30 abril 2009

Opiniones


Yo, fumador, Jorge Lanata.

Fumo, señores del jurado. Eso significa que soy sudaca, tercermundista, probablemente inmigrante ilegal y, claro, casi negro o casi oscuro o poco blanco. Fumo desde los doce años y, con el primer cigarrillo fumado a hurtadillas en la terraza de la casa de mi abuela tuve una erección. Esto es: entiendo a los indios taínos. Ya sé que no hay vínculo entre el sexo y el tabaco, pero déjenme seguir con la inocencia de mis doce años. Ahora, a los cuarenta y ocho, cuando tengo una erección fumo para festejar. Vivo, desde hace años, fuera de la ley, y con la conciencia culpable de matar a cada paso a un fumador pasivo. Afortunadamente, nadie se ha muerto aún ante mi vista por culpa de mi humo.

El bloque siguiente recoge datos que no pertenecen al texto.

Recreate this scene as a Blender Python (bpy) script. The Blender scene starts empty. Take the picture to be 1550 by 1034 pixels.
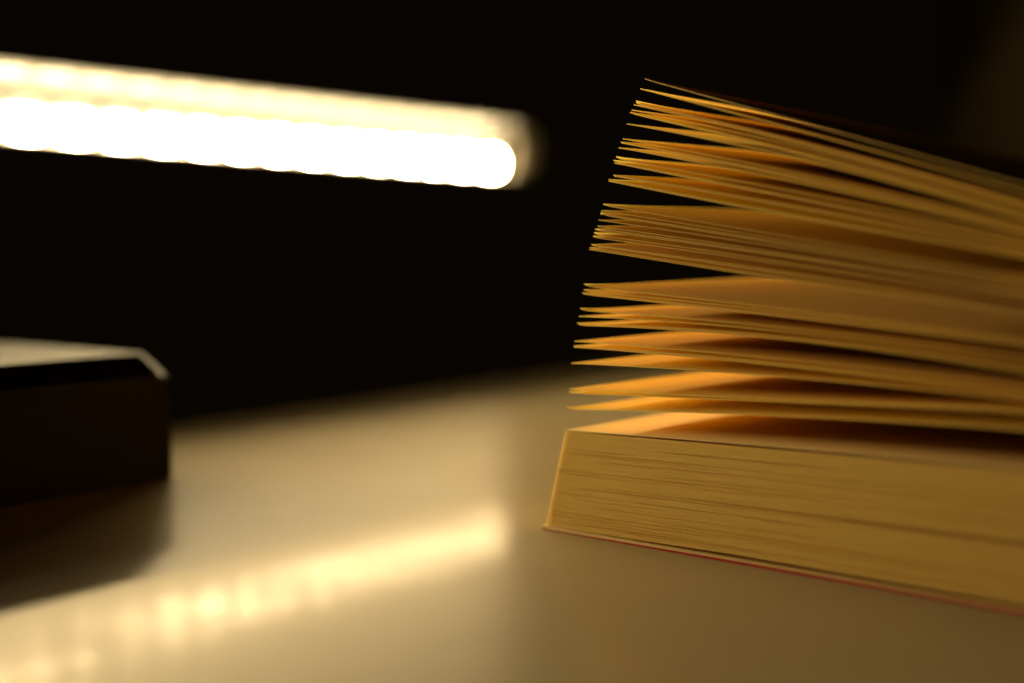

Vivo en las “smoking area”: esos cubículos sucios de los aeropuertos, en los que el aire induce a vomitar. Sé por experiencia que los detectores de humo son aparatos tecno-psicológicos: inducen miedo y sólo suenan si se les fuma a cinco centímetros o menos. He decidido, hace tiempo, no ir donde no me dejan fumar. Mis amigos creen que esto obedece a mi grado de intoxicación, pero no es así: lo he transformado en una cuestión de principios. Quienes me invitan donde sea saben que cargo con mi humo: ya sea un estudio de televisión, una conferencia en un teatro, una cena privada. La decisión fue saludable: no creo, hasta ahora, haberme perdido de nada tomándola. La consecuencia más notable ha sido reducir de manera drástica mis viajes a los Estados Unidos: ese país donde al entrar a uno le revisan los zapatos, le solicitan una radiografía anal detallada y lo interrogan como si fuera miembro de Al Qaeda. Fumo, claro, cigarrillos americanos. Hace más de treinta años.